Du présent faire (presque) table rase
Il est des présences qui tiennent, des rencontres qui comptent. Surtout à l’adolescence. Surtout lorsqu’elles reviennent sous forme d’un fait-divers. Pour le héros de ce livre, le nom de celui qui fut le modèle et le seul ami de collège se retrouve sous forme d’affiche lumineuse dans Times Square. Il est traité d’assassin d’une mexicaine.
Ce que le héros ne peut ni croire, ni accepter. D’où son retour sur le passé en une enquête filée tant le présent écrit semble dévoyé.
Cette remontée, si elle éclaircit quelques points, en assombrit bien d’autres ; rien n’est sûr. Il faut pourtant contre l’engloutissement des médias dénoncer des mensonges, des messages et leurs idées préconçues. Bref, il convient d’écrire contre ce qui trompe et laisse émerger des voies qui ne sont pas forcément les bonnes.
Même si l’abstraction des mots n’aura jamais raison de tout.
Demeure la salissure que tout message engage et qui mène à la danse. Elle ne laisse cependant aucune place au passé. Mais c’est là que la mémoire, au lieu de s’effriter, résiste. Même si son fil est ténu.
Il est encore possible qu’émergent des fragments liés à une sorte d’admiration là où l’auteur ne se veut ni du seul passé ni du trop simple présent.
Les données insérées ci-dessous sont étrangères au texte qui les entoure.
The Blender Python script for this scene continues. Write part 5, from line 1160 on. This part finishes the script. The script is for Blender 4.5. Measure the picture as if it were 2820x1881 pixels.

Le héros — sans se vouloir autiste à ce qui est affirmé — ne veut pas se prendre en une condamnation donnée comme vérité. Et le roman sans réparer, ni épargner bourreau et victime perce les mensonges médiatiques d’une société.
Et ce, au nom d’un temps qui ne se perd pas forcément peu à peu.
jean-paul gavard-perret
Fabrice Humbert, Le monde n’existe pas, Gallimard, collection Blanche, Paris 2020.